Lee Je-hoon avait déjà montré sa propension à se déguiser, notamment dans la comédie policière « Phantom Detective ». Cette fois, il a revêtu les frustres loques de Park Yeol, poète révolutionnaire coréen vivant dans la misère à Tokyo dans les années 1920. Les photos de Park Yeol, prises lors de son procès, sont célèbres avec sa tignasse très stylisée et sa moue provocatrice et surtout ses yeux perçants et moqueurs. Lee Je-hoon s'est physiquement métamorphosé pour entrer dans son rôle. Le réalisateur Lee Joon-ik emploie ses longs yeux aux regard en coin pour souligner la malice du personnage, son irrévérence face à tout ce qui représente une autorité. Le déguisement sera redoublé dans le film et dans la réalité historique, lorsque Park Yeol alias Lee Je-hoon entre en grand costume traditionnel coréen dans la cour de justice japonaise à la fois pour narguer les autorités et pour rappeler la colonisation de la Corée. Le travail sur les deux langues japonaise et coréenne peut aussi être vu comme un jeu de travestissement que le personnage s'offre quand il en a envie : par exemple, il parle à son juge en coréen et celui-ci lui répond en japonais.

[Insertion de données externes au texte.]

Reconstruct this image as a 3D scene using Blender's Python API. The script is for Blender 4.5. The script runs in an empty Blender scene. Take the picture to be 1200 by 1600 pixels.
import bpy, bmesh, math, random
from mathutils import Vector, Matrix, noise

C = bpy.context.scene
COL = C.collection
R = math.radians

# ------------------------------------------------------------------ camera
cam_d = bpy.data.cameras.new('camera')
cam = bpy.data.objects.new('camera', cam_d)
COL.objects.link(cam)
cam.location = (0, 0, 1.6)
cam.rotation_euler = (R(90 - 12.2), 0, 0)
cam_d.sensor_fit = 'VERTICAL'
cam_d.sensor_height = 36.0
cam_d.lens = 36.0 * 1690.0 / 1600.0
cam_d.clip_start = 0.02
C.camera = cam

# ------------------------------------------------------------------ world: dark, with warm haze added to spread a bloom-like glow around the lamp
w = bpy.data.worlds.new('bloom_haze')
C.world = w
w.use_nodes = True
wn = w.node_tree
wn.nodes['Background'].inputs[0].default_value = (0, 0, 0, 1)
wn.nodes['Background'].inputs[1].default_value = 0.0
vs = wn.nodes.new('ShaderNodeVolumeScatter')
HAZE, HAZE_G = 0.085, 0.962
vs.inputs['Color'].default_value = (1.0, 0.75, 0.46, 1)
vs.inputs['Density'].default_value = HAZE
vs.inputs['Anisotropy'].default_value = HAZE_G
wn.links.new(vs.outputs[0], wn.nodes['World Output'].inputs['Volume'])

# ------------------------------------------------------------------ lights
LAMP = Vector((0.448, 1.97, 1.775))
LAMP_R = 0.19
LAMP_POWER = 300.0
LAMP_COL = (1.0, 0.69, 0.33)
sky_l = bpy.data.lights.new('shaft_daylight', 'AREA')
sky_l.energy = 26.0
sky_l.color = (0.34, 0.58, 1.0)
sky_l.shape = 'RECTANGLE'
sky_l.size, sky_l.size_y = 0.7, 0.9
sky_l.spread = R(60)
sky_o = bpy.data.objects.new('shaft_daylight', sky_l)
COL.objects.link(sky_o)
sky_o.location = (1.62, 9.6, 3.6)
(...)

*Rôle biographique et rôle de création

Même si le film est basé sur des personnages célèbres, il a fallu leur inventer une intimité, spécialement dans la relation de couple entre Park Yeol et Fumiko Kaneko – interprétée par Choi Hee-seo. Lee joue la carte sentimentale plusieurs fois en pleurant ou en se montrant fier devant la force de Fumiko. Il se place d'emblée comme son admirateur. Les mémoires de Fumiko racontent un Yeol plutôt secret, à la stature imposante, une forte tête et en même temps un poète politicien qui se décrit comme un chien. On sait que tout en préparant des études pour devenir enseignant, il a participé à l'insurrection du 1er mars 1919 contre la colonisation impérialiste japonaise de la Corée. Et qu'il est ensuite parti pour le Japon à la fois pour éviter les poursuites policières et pour étudier les théories anarchistes (morale de l'entraide, autogestion, abolition du salariat et de l'Etat, etc) auprès des groupes révolutionnaires japonais et coréens qui pullulaient à Tokyo à l'époque. Habile stratège, il saura manupuler les médias et les autorités nippones pour promouvoir ses idées au niveau international.


*Une tragédie intérieure

Ce que Lee Je-hoon parvient à suggérer, grâce à l'intuition de Lee Joon-ik, c'est l'évolution intérieure du personnage de Park Yeol dans ces moments historiques. Plusieurs longs travellings inattendus sur la nuque de Park Yeol, tandis que Fumiko parle, évoquent cette cogitation nouvelle en lui. Ces meilleurs moments formels du film – qui en manque par ailleurs – suggère que le jeune Coréen évolue sous la poussée du caractère et de la parole de Fumiko. Cette dernière se rebelle non seulement contre la colonisation mais aussi contre son pays et la condition servile des femmes. En tant que Japonaise, elle aurait même pu ne pas être prise dans les rafles de la répression anti-coréenne lors du tremblement de terre du Kanto en 1923. Lorsque la peine de mort est commuée en prison à vie, Park Yeol l'a-t-il refusé comme Fumiko qui déchira le message impérial ? Et que s'est-il passé dans la tête du Coréen durant ces 20 ans de prison sachant que son amie japonaise était morte ? Comment s'est passée sa vie après sa libération en 1945 et ensuite son passage au Nord alors que Fumiko et lui avaient critiqué les communistes et que ces derniers ont éliminé les figures proéminentes du mouvement anarchiste (Kim Jwa-jin, le Makhno coréen, par exemple) ? Si Fumiko Kaneko, en étant assassinée en prison ou en mettant fin à sa vie, a bouclé, telle une Bonnie Parker d'extrême Orient, clairement son parcours d'activiste anarchiste, le devenir de Park Yeol (mort en 1974) reste encore mystérieux. C'est ce que Lee Je-hoon et Lee Joon-ik sont parvenus, par instants, à suggérer.